● **Task instructions**
Only the lines from the top of the listing below to the line that has "from mathutils import Vector, Matrix" should be echoed, with both ends kept and pictures left out.

•••

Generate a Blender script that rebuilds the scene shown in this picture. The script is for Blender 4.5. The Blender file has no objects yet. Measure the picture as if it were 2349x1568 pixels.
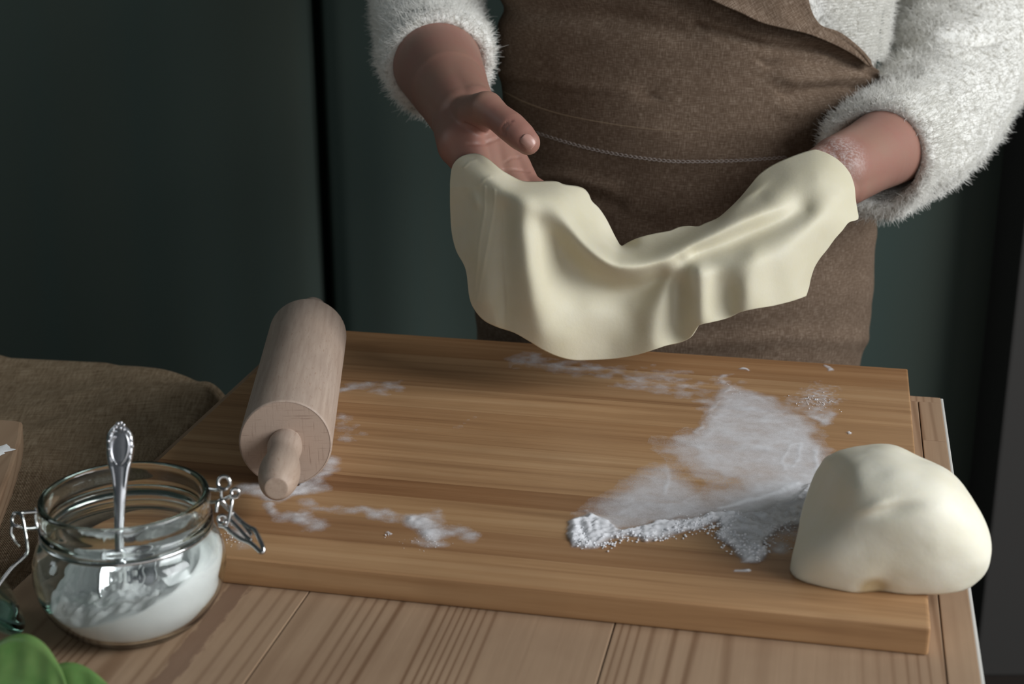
import bpy, bmesh, math, random
import numpy as np
from mathutils import Vector, Matrix

random.seed(7)
rng = np.random.default_rng(11)
scene = bpy.context.scene
COL = scene.collection
PI = math.pi

# ------------------------------------------------------------------ camera
FPX = 3539.4                      # focal length in pixels of the 2349 px wide frame
PITCH = 0.328256                  # camera looks down by 18.8 degrees
YAW = 0.208851                    # the table is turned by 12 degrees
TH = 0.0185                       # board thickness
ZT = 0.75                         # table top
ZB = ZT + TH                      # board top
CAM = np.array([0.0, 0.0, ZB + 0.43])
S_, C_ = math.sin(PITCH), math.cos(PITCH)
FW = np.array([0, C_, -S_]); UPV = np.array([0, S_, C_]); RT = np.array([1.0, 0, 0])

cam_data = bpy.data.cameras.new('camera')
cam = bpy.data.objects.new('camera', cam_data); COL.objects.link(cam)
cam.location = CAM
cam.rotation_euler = (PI / 2 - PITCH, 0, 0)
cam_data.sensor_width = 36.0
cam_data.lens = 36.0 * FPX / 2349.0
cam_data.clip_start = 0.02
cam_data.dof.use_dof = True
cam_data.dof.focus_distance = 1.12
cam_data.dof.aperture_fstop = 9.0
scene.camera = cam

# ------------------------------------------------------------------ light
scene.view_settings.view_transform = 'Standard'
scene.view_settings.look = 'None'
scene.view_settings.exposure = 0.0
scene.view_settings.gamma = 1.0
scene.view_settings.use_curve_mapping = False
world = bpy.data.worlds.new('world'); scene.world = world
world.use_nodes = True
bg = world.node_tree.nodes['Background']
bg.inputs[0].default_value = (0.80, 0.90, 1.0, 1)
bg.inputs[1].default_value = 0.05


def area(name, loc, target, sx, sy, power, col):
    l = bpy.data.lights.new(name, 'AREA'); l.shape = 'RECTANGLE'
    l.size = sx; l.size_y = sy; l.energy = power; l.color = col
    o = bpy.data.objects.new(name, l); COL.objects.link(o)
    o.location = loc
    d = Vector(target) - Vector(loc)
    o.rotation_euler = d.to_track_quat('-Z', 'Y').to_euler()
    return o


area('window_daylight', (2.30, 0.12, 2.00), (0.12, 1.05, 0.82), 1.6, 1.3, 86.0, (0.95, 0.98, 1.0))
area('camera_side_fill', (0.62, -0.58, 1.22), (0.1, 1.1, 0.78), 1.8, 0.9, 6.2, (0.95, 0.98, 1.0))  # added soft fill from behind the camera, to lift the front faces
area('far_window_daylight', (-1.72, 1.25, 1.75), (-0.7, 2.1, 1.0), 0.5, 0.9, 4.0, (0.86, 0.95, 1.0))
scene.cycles.sample_clamp_indirect = 30.0


# ------------------------------------------------------------------ geometry helpers
def ray(px, py):
    return FW + RT * ((px - 1174.5) / FPX) - UPV * ((py - 784) / FPX)


def at(px, py, d):
    """world point that lies d metres in front of the lens along the view axis"""
    return CAM + ray(px, py) * d


def onz(px, py, z):
    r = ray(px, py)
    return CAM + r * ((z - CAM[2]) / r[2])


def pj(P):
    v = np.asarray(P, float) - CAM
    d = v @ FW
    return 1174.5 + FPX * (v @ RT) / d, 784 - FPX * (v @ UPV) / d, d


EX = np.array([math.cos(YAW), -math.sin(YAW), 0.0])
EY = np.array([math.sin(YAW), math.cos(YAW), 0.0])
O = np.array([-0.277237, 0.875386, ZB])        # front left corner of the board top


def uvz(u, v, z):
    return np.array([O[0], O[1], 0]) + EX * u + EY * v + np.array([0, 0, z])


def mesh(name, verts, faces, mat=None, smooth=True):
    me = bpy.data.meshes.new(name)
    me.from_pydata([tuple(map(float, v)) for v in verts], [], [tuple(map(int, f)) for f in faces])
    me.validate()
    if mat: me.materials.append(mat)
    if smooth: me.polygons.foreach_set('use_smooth', [True] * len(me.polygons))
    me.update()
    return me


def link(name, me, parent=None, label=None, cat=None, group=None, kind=None):
    o = bpy.data.objects.new(name, me); COL.objects.link(o)
    if parent is not None: o.parent = parent
    if label: o['label'] = label
    if cat: o['category'] = cat
    if group: o['group'] = group
    if kind: o['kind'] = kind
    return o


def obj(name, verts, faces, mat, parent=None, smooth=True, **k):
    return link(name, mesh(name, verts, faces, mat, smooth), parent, **k)


def empty(name, loc, rz=0, **k):
    o = link(name, None, **k)
    o.location = tuple(loc); o.rotation_euler = (0, 0, rz)
    o.empty_display_size = 0.02
    return o


def keep(child, parent):
    """parent a world-space mesh without moving it"""
    child.parent = parent
    child.matrix_parent_inverse = (Matrix.Translation(parent.location) @ parent.rotation_euler.to_matrix().to_4x4()).inverted()


def bm_obj(name, bm, mat, parent=None, smooth=False, **k):
    me = bpy.data.meshes.new(name); bm.to_mesh(me); bm.free()
    if mat: me.materials.append(mat)
    if smooth: me.polygons.foreach_set('use_smooth', [True] * len(me.polygons))
    return link(name, me, parent, **k)


def box_bm(x0, x1, y0, y1, z0, z1, bevel=0.0, seg=2):
    bm = bmesh.new()
    bmesh.ops.create_cube(bm, size=1.0)
    for v in bm.verts:
        v.co = Vector((x0 + (v.co.x + .5) * (x1 - x0), y0 + (v.co.y + .5) * (y1 - y0), z0 + (v.co.z + .5) * (z1 - z0)))
    if bevel > 0:
        bmesh.ops.bevel(bm, geom=list(bm.edges), offset=bevel, segments=seg, profile=0.6, affect='EDGES')
    return bm


def grid_faces(n, m, closed=False, flip=False):
    f = []
    mm = m if closed else m - 1
    for i in range(n - 1):
        for j in range(mm):
            a, b = i * m + j, i * m + (j + 1) % m
            q = (a, b, b + m, a + m)
            f.append(q[::-1] if flip else q)
    return f


def catmull(pts, n):
    P = np.asarray(pts, float)
    P = np.vstack([2 * P[0] - P[1], P, 2 * P[-1] - P[-2]])
    out = []
    segs = len(P) - 3
    for t in np.linspace(0, segs, n):
        i = min(int(t), segs - 1); f = t - i
        a, b, c, d = P[i:i + 4]
        out.append(.5 * (2 * b + (c - a) * f + (2 * a - 5 * b + 4 * c - d) * f * f + (3 * b - a - 3 * c + d) * f ** 3))
    return np.array(out)


def frames(path):
    T = np.gradient(path, axis=0)
    T /= np.linalg.norm(T, axis=1)[:, None] + 1e-12
    up = np.array([0, 0, 1.0]) if abs(T[0][2]) < .9 else np.array([0, 1.0, 0])
    N = np.cross(T[0], up); N /= np.linalg.norm(N)
    Ns, Bs = [], []
    for t in T:
        N = N - t * (N @ t); N /= np.linalg.norm(N) + 1e-12
        Ns.append(N.copy()); Bs.append(np.cross(t, N))
    return T, np.array(Ns), np.array(Bs)


def tube(path, rad, m=10, cap=True):
    path = np.asarray(path, float)
    n = len(path)
    rad = np.broadcast_to(np.asarray(rad, float), (n,))
    T, N, B = frames(path)
    a = np.linspace(0, 2 * PI, m, endpoint=False)
    V = path[:, None, :] + rad[:, None, None] * (np.cos(a)[None, :, None] * N[:, None, :] + np.sin(a)[None, :, None] * B[:, None, :])
    V = V.reshape(-1, 3); F = grid_faces(n, m, True)
    if cap:
        F.append(tuple(range(m))[::-1]); F.append(tuple(range((n - 1) * m, n * m)))
    return V, F


def lathe(profile, m=64, closed_profile=False):
    a = np.linspace(0, 2 * PI, m, endpoint=False)
    pr = list(profile)
    if closed_profile: pr = pr + [pr[0]]
    V = np.array([[(r * math.cos(t), r * math.sin(t), z) for t in a] for r, z in pr]).reshape(-1, 3)
    return V, grid_faces(len(pr), m, True)


class MB:
    def __init__(s): s.v = []; s.f = []; s.n = 0
    def add(s, V, F):
        s.v.append(np.asarray(V, float)); s.f += [tuple(i + s.n for i in q) for q in F]; s.n += len(V)
        return s
    def obj(s, name, mat, parent=None, **k):
        return obj(name, np.vstack(s.v), s.f, mat, parent, **k)


# smooth value noise -------------------------------------------------
class Noise:
    def __init__(s, seed):
        s.t = np.random.default_rng(seed).random((64, 64, 64))
    def __call__(s, P):
        P = np.asarray(P, float)
        i = np.floor(P).astype(int); f = P - i; f = f * f * (3 - 2 * f)
        i &= 63; j = (i + 1) & 63
        x0, y0, z0 = i.T; x1, y1, z1 = j.T; fx, fy, fz = f.T
        t = s.t
        c = lambda a, b: a * (1 - fx) + b * fx
        c00 = c(t[x0, y0, z0], t[x1, y0, z0]); c10 = c(t[x0, y1, z0], t[x1, y1, z0])
        c01 = c(t[x0, y0, z1], t[x1, y0, z1]); c11 = c(t[x0, y1, z1], t[x1, y1, z1])
        a = c00 * (1 - fy) + c10 * fy; b = c01 * (1 - fy) + c11 * fy
        return a * (1 - fz) + b * fz
    def fbm(s, P, oct=4):
        P = np.asarray(P, float); r = 0; a = .5; tot = 0
        for k in range(oct):
            r = r + a * s(P * 2 ** k + 17.3 * k); tot += a; a *= .5
        return r / tot


NZ = Noise(3)


def n3(P, scale, oct=4):
    P = np.asarray(P, float)
    return NZ.fbm(P * scale + 31.7, oct) - .5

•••

● **Completed exercise**
Generate a Blender script that rebuilds the scene shown in this picture. The script is for Blender 4.5. The Blender file has no objects yet. Measure the picture as if it were 2349x1568 pixels.
import bpy, bmesh, math, random
import numpy as np
from mathutils import Vector, Matrix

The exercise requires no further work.